Prompt |
Scan the lines below for the word "Write". Copy each line you find it in.

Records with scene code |

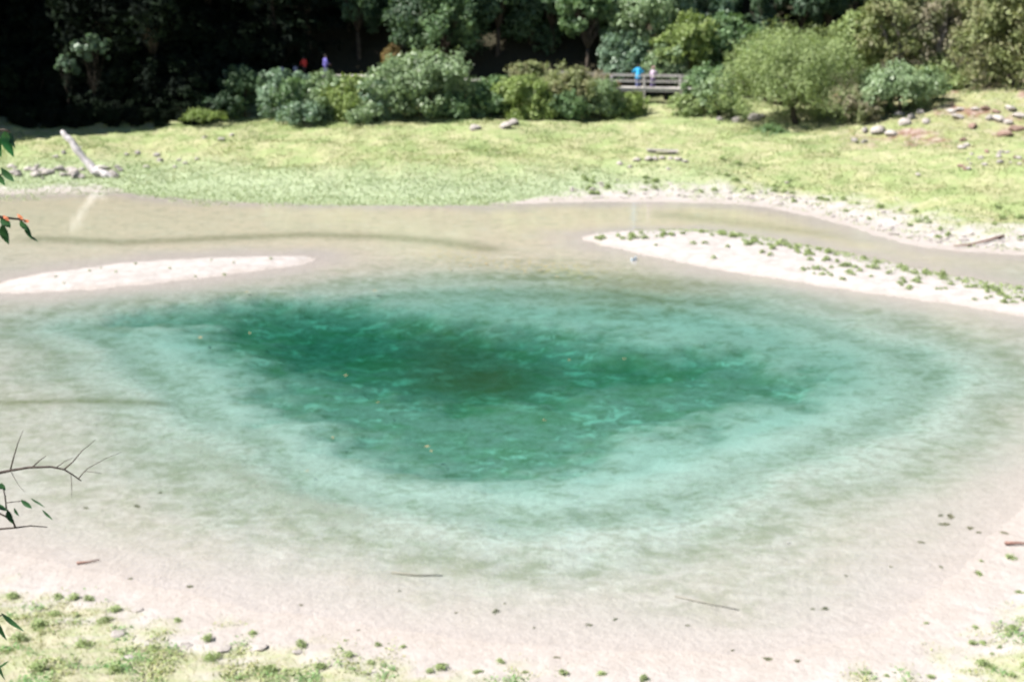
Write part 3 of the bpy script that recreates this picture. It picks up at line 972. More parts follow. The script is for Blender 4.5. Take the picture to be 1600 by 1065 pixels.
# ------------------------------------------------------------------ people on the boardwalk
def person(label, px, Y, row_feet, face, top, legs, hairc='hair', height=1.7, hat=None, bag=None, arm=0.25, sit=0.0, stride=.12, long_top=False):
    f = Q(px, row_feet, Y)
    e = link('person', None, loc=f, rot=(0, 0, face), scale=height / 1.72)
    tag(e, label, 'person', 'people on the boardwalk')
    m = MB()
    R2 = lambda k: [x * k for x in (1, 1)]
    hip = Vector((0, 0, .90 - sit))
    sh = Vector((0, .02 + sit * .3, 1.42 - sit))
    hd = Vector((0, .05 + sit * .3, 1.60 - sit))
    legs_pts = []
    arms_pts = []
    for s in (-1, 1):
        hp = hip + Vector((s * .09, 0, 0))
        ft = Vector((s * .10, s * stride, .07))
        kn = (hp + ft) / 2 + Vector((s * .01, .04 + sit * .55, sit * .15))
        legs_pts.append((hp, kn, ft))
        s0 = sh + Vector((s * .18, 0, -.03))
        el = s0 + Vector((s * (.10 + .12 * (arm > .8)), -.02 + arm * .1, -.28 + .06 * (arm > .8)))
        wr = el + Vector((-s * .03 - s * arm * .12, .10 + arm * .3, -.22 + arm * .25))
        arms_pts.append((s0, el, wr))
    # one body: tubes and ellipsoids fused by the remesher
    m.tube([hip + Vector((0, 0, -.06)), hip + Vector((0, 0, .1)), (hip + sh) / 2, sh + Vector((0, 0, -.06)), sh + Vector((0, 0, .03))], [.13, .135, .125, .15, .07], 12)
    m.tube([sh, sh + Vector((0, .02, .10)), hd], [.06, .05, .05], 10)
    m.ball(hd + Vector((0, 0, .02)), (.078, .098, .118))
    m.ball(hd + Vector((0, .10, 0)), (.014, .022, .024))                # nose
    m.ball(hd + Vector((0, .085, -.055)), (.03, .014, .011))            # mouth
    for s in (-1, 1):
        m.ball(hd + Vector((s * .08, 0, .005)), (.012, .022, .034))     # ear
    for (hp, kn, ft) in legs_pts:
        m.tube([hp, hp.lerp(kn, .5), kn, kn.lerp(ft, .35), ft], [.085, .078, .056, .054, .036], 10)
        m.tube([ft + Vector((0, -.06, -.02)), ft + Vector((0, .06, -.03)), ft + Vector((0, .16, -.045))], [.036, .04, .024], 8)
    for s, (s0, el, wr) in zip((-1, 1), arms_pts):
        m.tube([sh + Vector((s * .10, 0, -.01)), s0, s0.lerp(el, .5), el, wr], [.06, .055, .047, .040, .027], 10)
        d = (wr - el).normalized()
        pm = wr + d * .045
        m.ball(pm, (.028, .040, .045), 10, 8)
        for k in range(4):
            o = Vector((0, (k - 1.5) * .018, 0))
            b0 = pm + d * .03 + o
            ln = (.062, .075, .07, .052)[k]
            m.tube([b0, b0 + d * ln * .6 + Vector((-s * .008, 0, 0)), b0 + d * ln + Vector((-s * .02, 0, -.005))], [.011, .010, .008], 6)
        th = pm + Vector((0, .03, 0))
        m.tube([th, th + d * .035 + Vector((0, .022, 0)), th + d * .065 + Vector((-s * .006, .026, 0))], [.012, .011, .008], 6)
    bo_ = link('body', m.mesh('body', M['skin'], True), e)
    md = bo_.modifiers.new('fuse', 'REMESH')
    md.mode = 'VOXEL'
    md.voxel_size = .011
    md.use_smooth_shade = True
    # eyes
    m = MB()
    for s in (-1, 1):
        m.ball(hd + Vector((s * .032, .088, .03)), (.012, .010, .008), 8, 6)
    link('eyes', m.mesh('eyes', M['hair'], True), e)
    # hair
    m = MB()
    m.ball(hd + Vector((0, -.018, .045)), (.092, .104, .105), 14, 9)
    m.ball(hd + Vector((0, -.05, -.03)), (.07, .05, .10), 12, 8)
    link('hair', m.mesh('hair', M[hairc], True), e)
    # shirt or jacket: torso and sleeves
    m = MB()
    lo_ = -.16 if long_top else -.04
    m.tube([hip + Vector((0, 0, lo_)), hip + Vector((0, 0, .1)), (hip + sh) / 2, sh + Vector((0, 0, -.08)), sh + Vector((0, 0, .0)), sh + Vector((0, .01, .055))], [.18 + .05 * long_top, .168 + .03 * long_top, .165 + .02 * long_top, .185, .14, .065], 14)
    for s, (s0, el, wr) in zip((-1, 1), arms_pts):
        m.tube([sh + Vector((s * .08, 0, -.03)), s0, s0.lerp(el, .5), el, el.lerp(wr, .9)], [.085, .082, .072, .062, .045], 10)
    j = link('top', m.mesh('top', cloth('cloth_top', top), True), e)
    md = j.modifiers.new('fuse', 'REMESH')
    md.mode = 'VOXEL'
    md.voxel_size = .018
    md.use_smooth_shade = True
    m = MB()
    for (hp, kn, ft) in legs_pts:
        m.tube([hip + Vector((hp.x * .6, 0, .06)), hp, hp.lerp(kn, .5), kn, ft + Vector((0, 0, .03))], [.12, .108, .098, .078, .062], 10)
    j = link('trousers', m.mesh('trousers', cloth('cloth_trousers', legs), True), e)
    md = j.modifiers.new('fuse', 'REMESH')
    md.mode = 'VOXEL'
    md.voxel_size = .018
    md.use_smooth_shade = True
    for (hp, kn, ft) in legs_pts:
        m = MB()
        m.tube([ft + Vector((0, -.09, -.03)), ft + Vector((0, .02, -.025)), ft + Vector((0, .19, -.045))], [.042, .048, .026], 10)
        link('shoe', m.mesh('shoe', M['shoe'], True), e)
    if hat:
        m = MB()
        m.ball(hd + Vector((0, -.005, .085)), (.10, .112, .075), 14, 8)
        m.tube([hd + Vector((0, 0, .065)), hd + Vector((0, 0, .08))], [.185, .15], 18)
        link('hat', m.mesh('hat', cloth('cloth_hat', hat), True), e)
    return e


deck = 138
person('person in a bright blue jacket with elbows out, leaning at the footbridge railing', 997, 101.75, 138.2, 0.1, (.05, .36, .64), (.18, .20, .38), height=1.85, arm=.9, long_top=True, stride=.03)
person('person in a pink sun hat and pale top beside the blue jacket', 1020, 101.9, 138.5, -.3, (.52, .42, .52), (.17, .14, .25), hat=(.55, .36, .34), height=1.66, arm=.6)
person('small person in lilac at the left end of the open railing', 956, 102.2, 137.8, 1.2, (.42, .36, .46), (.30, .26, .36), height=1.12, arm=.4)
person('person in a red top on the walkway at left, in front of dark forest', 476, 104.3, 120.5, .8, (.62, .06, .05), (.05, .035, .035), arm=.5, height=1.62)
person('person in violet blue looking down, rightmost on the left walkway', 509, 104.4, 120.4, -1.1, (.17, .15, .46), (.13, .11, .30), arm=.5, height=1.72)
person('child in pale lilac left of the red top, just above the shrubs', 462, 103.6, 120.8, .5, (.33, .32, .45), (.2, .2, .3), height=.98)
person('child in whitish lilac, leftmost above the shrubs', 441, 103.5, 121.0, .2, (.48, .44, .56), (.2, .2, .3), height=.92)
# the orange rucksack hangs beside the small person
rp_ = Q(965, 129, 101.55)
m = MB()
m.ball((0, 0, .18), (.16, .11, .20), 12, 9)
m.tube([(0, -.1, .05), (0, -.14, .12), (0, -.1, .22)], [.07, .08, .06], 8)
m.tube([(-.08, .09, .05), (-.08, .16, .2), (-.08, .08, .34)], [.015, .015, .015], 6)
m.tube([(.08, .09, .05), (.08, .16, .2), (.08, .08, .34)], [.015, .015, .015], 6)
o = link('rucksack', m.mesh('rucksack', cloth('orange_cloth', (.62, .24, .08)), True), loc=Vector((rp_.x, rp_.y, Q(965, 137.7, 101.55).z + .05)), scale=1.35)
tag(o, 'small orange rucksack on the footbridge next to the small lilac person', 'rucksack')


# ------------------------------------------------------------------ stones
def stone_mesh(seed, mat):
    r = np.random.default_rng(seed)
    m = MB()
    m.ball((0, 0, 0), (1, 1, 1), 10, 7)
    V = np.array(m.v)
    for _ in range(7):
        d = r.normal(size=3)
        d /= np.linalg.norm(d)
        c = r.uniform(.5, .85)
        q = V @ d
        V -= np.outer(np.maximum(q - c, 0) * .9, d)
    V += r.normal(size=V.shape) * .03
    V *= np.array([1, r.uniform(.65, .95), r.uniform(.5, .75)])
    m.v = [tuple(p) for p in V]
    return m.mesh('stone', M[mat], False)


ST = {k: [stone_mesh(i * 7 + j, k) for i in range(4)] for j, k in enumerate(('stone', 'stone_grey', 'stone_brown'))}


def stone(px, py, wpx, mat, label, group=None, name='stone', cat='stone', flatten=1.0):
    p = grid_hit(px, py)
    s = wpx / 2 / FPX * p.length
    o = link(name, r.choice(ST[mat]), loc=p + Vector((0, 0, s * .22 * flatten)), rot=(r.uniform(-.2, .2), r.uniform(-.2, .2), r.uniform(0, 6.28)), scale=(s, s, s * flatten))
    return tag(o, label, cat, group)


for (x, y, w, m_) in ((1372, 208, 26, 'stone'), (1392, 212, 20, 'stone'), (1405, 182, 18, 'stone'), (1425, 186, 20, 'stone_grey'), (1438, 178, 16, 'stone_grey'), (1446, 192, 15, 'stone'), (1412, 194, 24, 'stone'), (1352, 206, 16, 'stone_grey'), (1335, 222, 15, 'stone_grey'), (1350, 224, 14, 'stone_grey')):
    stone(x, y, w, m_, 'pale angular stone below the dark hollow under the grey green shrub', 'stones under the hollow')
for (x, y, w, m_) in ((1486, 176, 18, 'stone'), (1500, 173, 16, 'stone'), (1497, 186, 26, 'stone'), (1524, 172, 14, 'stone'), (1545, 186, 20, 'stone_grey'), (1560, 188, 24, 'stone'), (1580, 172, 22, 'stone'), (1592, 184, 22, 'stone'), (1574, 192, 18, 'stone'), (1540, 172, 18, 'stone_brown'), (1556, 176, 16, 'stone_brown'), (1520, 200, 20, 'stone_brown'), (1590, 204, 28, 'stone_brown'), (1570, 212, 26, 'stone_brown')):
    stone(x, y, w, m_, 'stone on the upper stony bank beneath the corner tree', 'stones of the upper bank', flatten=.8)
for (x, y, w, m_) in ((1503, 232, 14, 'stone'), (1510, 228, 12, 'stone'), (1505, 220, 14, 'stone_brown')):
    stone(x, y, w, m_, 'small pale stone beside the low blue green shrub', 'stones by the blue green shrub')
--
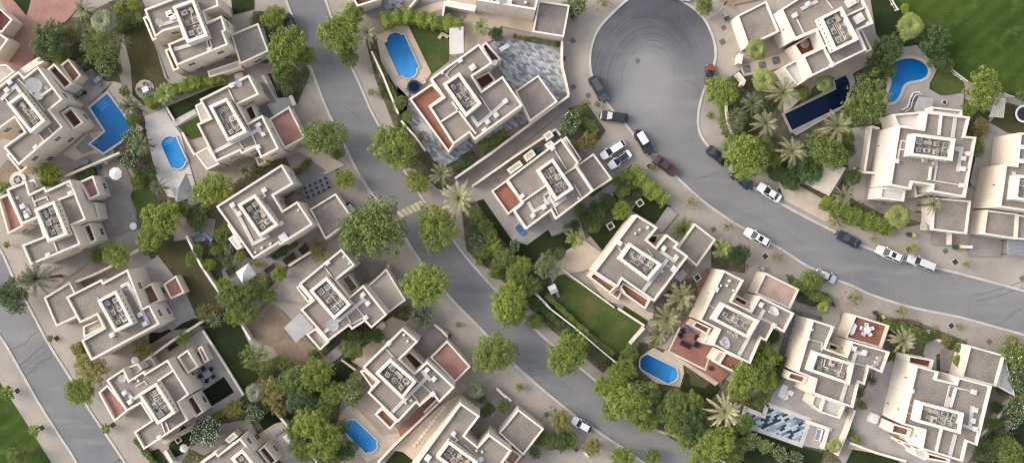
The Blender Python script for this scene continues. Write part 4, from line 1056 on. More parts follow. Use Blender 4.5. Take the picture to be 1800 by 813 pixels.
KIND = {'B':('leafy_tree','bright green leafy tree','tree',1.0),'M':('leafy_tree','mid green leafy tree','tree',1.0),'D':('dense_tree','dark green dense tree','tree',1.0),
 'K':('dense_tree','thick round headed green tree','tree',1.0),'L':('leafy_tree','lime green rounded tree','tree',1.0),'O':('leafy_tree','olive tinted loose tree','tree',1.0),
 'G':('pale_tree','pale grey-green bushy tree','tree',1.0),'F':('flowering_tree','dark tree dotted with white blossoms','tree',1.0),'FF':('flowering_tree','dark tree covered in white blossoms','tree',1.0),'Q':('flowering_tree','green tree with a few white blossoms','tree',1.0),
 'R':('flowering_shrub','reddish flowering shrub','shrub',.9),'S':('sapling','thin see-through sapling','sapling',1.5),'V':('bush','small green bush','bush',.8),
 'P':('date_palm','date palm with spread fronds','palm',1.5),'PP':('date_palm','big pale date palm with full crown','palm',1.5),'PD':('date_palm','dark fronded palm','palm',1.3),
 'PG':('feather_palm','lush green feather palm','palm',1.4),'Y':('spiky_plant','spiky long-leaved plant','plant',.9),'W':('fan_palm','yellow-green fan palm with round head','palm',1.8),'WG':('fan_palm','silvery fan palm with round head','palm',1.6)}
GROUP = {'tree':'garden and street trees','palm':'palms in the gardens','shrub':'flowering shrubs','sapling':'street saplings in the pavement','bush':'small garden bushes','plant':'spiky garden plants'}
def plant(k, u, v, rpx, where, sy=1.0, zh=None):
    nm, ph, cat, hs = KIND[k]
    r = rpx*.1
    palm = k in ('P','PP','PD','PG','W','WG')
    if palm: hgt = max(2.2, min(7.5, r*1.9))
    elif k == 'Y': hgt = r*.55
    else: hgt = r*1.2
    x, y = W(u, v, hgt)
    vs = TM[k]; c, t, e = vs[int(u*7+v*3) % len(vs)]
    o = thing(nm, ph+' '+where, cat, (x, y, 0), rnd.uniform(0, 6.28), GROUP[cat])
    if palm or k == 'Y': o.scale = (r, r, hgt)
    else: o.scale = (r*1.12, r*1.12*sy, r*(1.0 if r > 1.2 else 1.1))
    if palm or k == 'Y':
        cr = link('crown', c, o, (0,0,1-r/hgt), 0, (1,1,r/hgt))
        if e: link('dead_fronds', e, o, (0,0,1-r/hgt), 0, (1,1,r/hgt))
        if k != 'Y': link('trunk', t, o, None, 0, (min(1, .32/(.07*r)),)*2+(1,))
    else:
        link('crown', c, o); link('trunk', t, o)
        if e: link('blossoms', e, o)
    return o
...
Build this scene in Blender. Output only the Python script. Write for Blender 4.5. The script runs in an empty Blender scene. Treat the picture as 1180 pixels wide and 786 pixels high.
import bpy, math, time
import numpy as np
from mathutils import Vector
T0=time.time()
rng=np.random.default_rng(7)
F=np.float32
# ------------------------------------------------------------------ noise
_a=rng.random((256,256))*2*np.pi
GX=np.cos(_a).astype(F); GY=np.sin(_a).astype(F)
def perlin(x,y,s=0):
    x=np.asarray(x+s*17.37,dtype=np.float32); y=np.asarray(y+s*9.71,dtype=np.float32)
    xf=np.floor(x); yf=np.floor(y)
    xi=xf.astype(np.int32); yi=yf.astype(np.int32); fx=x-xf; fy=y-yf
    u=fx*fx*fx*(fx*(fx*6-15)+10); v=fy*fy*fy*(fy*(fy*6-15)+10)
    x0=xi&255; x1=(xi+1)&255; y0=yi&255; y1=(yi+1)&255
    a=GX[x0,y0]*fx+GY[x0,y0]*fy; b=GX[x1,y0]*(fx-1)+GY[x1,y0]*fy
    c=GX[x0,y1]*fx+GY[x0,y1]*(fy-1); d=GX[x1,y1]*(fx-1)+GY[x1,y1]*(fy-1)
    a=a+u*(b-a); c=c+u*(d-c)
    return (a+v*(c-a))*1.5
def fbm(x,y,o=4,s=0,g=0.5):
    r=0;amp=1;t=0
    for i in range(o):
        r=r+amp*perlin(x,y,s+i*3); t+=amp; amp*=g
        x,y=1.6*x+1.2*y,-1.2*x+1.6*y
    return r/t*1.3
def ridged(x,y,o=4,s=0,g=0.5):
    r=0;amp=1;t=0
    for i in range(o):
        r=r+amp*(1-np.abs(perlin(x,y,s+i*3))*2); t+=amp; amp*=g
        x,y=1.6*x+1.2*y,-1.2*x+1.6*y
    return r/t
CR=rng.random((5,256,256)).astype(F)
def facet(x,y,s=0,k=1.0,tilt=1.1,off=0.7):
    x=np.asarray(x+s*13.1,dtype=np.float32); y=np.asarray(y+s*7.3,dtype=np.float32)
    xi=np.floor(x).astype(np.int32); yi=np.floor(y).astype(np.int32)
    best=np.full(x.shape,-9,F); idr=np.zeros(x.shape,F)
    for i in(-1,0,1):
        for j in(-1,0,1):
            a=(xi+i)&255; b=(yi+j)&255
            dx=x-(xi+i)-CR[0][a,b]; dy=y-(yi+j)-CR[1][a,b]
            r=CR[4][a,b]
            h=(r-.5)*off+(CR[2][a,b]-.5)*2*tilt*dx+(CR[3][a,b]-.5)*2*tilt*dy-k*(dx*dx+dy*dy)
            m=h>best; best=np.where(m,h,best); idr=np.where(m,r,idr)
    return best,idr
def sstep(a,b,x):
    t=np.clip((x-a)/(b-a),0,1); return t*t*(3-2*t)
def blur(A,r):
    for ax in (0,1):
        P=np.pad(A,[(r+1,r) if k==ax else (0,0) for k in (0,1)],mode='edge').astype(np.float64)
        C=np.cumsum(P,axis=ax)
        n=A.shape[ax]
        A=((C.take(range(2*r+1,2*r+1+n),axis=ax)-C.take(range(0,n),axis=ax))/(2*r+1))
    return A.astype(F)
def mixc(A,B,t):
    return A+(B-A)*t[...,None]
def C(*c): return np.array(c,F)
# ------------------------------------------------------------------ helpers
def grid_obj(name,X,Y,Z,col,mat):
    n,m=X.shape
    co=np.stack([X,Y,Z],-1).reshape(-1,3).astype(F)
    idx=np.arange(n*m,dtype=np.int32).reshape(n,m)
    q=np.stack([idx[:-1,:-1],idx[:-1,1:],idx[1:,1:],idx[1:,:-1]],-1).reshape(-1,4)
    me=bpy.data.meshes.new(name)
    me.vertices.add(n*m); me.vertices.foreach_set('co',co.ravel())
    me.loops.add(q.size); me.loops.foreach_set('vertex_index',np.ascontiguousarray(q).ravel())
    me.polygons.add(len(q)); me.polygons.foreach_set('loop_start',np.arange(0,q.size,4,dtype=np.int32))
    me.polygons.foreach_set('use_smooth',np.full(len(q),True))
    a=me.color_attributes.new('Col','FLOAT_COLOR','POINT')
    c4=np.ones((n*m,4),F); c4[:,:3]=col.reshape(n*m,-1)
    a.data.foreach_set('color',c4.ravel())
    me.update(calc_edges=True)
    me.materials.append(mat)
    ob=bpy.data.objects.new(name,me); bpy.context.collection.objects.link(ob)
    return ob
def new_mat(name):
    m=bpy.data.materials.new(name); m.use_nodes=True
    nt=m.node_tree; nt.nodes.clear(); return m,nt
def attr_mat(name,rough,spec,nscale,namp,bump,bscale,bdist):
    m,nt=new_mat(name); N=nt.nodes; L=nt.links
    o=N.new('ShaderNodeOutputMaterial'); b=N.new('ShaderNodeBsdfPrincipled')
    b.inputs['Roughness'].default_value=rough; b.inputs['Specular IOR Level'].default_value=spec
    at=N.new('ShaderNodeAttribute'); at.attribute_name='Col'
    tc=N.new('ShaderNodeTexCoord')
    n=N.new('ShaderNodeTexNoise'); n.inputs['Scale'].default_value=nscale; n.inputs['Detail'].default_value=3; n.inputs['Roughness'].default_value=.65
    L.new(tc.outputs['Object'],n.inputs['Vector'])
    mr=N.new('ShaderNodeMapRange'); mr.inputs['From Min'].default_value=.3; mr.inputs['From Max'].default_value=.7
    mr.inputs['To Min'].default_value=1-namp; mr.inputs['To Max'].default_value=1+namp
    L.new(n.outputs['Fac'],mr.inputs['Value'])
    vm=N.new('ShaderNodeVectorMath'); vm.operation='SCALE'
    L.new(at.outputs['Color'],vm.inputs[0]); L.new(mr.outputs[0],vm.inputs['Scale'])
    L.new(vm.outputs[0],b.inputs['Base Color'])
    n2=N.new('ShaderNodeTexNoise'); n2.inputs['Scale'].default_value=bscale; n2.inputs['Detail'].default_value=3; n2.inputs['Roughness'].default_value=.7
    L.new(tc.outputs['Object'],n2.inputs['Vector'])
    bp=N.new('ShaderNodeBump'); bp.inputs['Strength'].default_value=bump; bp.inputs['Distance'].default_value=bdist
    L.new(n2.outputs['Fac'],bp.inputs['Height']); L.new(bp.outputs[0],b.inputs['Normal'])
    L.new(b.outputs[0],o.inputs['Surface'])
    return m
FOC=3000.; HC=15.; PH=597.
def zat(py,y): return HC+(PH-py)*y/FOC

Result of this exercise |
Write part 3 of the bpy script that recreates this picture. It picks up at line 972. More parts follow. The script is for Blender 4.5. Take the picture to be 1600 by 1065 pixels.
The Blender Python script for this scene continues. Write part 4, from line 1056 on. More parts follow. Use Blender 4.5. Take the picture to be 1800 by 813 pixels.
Build this scene in Blender. Output only the Python script. Write for Blender 4.5. The script runs in an empty Blender scene. Treat the picture as 1180 pixels wide and 786 pixels high.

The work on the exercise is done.